Exercise requirements: Exactly retype the lines from the top of the data through the line containing "CAMZ = 1.80", leaving out every picture.

* begin *

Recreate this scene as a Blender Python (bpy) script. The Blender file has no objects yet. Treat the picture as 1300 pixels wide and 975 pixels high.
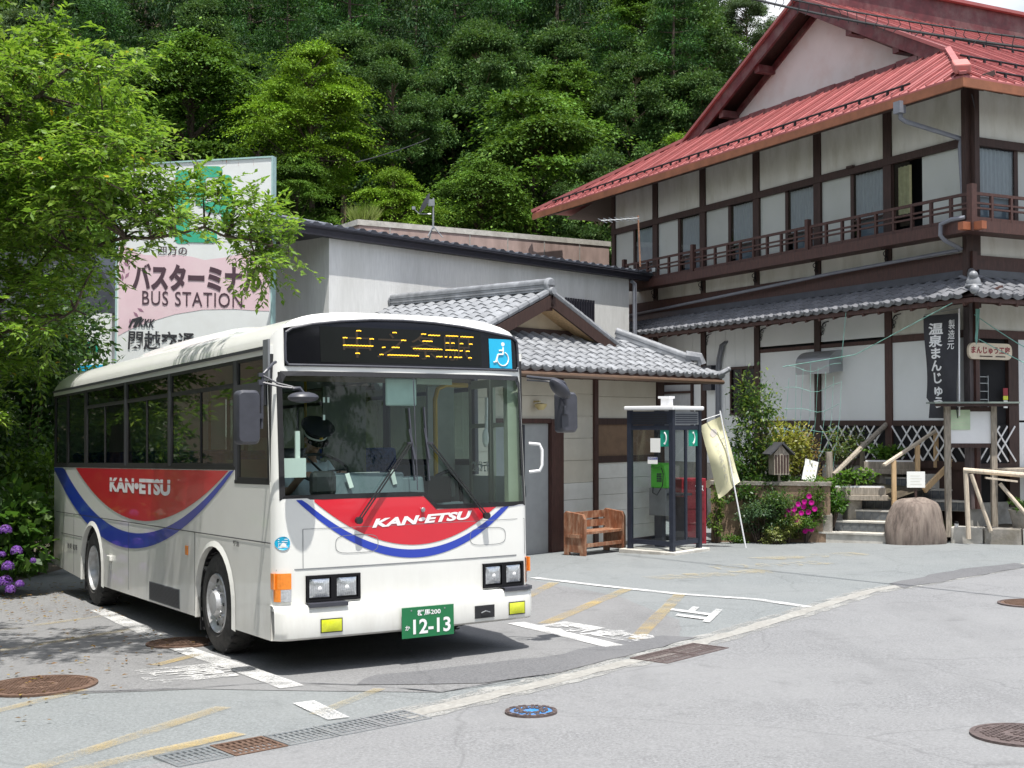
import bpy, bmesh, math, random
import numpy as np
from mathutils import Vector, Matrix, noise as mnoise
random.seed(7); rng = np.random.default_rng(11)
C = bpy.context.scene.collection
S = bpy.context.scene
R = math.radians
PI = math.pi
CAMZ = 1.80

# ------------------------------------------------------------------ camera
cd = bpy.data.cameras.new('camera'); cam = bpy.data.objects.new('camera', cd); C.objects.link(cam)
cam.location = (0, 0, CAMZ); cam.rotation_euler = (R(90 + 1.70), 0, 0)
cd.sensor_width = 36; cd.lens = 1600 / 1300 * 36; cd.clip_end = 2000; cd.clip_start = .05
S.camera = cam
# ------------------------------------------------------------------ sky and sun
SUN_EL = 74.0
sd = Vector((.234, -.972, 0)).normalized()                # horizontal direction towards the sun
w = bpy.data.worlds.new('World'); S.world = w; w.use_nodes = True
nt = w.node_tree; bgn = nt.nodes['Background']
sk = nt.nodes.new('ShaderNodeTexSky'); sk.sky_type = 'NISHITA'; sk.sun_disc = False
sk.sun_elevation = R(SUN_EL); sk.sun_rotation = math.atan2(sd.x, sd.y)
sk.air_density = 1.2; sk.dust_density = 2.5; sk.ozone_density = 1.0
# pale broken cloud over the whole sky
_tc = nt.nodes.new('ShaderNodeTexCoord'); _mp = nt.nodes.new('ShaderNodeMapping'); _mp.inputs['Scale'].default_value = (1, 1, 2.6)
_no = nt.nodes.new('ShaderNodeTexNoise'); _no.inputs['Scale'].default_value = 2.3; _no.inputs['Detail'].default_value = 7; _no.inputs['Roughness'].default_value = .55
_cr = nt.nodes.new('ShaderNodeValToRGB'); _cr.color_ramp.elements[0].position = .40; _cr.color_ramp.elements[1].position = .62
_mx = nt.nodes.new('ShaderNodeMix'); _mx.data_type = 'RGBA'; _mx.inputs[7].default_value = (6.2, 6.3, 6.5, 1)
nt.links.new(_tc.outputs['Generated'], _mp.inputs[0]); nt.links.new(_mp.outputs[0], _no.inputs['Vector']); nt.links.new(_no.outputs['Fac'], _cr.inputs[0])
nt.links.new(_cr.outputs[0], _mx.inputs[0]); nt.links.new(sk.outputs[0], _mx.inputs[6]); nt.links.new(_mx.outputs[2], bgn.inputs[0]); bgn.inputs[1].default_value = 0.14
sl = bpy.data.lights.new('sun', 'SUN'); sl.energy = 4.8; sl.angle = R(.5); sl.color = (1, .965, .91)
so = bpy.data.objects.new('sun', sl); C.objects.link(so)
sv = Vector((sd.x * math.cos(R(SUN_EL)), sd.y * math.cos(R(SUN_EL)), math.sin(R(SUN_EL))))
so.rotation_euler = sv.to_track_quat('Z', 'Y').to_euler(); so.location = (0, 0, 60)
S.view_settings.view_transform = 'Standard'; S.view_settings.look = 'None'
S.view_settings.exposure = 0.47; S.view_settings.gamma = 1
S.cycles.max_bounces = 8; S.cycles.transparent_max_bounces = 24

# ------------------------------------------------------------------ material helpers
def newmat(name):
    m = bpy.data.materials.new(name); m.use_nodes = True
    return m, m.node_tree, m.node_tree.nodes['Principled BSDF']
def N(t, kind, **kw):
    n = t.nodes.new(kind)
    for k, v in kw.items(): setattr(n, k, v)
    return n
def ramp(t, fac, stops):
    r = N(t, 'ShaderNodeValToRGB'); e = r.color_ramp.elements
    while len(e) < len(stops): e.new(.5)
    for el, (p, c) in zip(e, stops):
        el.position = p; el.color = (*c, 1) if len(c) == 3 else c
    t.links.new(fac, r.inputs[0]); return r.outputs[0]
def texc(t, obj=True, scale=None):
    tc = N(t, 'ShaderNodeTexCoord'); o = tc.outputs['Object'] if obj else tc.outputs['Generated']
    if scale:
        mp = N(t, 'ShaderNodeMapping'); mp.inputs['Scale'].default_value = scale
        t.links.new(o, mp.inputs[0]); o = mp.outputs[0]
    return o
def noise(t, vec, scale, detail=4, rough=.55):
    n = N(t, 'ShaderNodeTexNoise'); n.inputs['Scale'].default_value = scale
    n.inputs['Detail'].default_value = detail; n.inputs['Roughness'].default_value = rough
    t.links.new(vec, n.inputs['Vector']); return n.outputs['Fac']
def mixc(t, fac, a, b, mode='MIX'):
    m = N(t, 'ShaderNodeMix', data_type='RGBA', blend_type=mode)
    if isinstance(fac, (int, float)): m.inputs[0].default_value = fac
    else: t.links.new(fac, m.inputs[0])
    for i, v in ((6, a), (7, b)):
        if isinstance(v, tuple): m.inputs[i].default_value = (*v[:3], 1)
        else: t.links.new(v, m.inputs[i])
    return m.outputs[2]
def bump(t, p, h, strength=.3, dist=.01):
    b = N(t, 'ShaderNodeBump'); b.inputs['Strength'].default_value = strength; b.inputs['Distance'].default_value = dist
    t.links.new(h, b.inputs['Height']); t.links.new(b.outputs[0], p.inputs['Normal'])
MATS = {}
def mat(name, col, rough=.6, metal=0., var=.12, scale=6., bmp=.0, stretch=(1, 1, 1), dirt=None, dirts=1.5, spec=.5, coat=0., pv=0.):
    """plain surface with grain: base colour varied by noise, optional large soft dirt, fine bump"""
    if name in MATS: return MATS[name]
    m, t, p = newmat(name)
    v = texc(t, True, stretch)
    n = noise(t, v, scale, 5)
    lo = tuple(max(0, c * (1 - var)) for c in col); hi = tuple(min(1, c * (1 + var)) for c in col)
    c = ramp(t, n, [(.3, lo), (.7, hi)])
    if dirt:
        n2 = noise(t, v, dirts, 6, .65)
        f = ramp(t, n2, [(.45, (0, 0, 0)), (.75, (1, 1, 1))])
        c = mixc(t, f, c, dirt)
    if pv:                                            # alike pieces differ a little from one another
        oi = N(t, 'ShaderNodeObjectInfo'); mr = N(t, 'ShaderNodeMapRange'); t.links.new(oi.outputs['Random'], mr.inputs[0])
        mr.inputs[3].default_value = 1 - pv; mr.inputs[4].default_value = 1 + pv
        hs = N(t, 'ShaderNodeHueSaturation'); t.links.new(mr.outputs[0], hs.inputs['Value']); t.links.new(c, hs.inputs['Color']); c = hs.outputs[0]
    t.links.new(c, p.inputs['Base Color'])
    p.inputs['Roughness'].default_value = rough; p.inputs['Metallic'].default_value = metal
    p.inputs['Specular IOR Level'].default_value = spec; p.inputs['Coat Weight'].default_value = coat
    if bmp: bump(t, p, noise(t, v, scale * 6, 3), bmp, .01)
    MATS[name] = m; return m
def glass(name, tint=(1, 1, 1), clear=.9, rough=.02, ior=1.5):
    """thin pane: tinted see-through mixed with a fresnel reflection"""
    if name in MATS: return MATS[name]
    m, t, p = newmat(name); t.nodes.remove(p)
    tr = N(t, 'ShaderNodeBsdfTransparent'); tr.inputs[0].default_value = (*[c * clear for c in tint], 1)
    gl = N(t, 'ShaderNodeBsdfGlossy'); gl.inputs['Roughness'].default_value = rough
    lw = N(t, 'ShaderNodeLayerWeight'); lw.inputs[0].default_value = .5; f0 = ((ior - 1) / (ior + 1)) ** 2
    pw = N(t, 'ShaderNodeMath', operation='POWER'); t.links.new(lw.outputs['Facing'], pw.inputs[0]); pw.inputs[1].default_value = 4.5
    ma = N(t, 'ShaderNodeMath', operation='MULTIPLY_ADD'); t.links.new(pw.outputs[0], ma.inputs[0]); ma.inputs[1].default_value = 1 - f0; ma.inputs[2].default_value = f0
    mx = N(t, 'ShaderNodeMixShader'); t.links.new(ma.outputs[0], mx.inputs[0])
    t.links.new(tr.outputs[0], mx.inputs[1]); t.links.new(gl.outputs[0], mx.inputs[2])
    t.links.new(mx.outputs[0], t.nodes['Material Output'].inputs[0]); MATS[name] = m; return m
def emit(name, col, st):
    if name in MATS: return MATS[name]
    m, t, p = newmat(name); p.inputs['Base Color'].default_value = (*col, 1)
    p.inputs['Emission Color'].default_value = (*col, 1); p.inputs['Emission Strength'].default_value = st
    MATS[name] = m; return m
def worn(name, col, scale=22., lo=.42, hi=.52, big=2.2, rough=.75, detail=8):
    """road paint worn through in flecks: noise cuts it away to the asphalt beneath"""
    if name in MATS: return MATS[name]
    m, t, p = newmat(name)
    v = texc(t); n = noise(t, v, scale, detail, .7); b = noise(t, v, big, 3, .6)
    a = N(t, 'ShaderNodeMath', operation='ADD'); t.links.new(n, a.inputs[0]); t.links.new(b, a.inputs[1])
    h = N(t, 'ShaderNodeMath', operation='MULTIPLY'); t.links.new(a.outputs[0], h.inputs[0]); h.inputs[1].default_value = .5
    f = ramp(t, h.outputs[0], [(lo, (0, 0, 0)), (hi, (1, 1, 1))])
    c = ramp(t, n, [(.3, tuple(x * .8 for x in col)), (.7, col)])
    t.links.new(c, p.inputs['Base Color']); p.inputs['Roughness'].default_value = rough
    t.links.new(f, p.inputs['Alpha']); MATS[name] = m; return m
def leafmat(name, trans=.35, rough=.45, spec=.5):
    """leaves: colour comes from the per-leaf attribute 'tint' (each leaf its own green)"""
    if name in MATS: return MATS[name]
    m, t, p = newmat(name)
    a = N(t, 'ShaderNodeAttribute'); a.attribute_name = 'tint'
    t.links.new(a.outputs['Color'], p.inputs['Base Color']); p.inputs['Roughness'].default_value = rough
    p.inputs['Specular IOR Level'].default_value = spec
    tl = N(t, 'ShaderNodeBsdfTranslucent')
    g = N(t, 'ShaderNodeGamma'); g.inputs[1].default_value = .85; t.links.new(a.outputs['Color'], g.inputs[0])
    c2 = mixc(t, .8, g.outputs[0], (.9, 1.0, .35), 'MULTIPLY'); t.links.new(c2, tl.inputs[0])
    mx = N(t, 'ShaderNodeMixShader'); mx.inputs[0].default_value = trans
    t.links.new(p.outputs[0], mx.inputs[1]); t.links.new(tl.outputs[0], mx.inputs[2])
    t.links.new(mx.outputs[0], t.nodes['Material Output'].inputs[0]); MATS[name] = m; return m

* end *

Reply:
Recreate this scene as a Blender Python (bpy) script. The Blender file has no objects yet. Treat the picture as 1300 pixels wide and 975 pixels high.
import bpy, bmesh, math, random
import numpy as np
from mathutils import Vector, Matrix, noise as mnoise
random.seed(7); rng = np.random.default_rng(11)
C = bpy.context.scene.collection
S = bpy.context.scene
R = math.radians
PI = math.pi
CAMZ = 1.80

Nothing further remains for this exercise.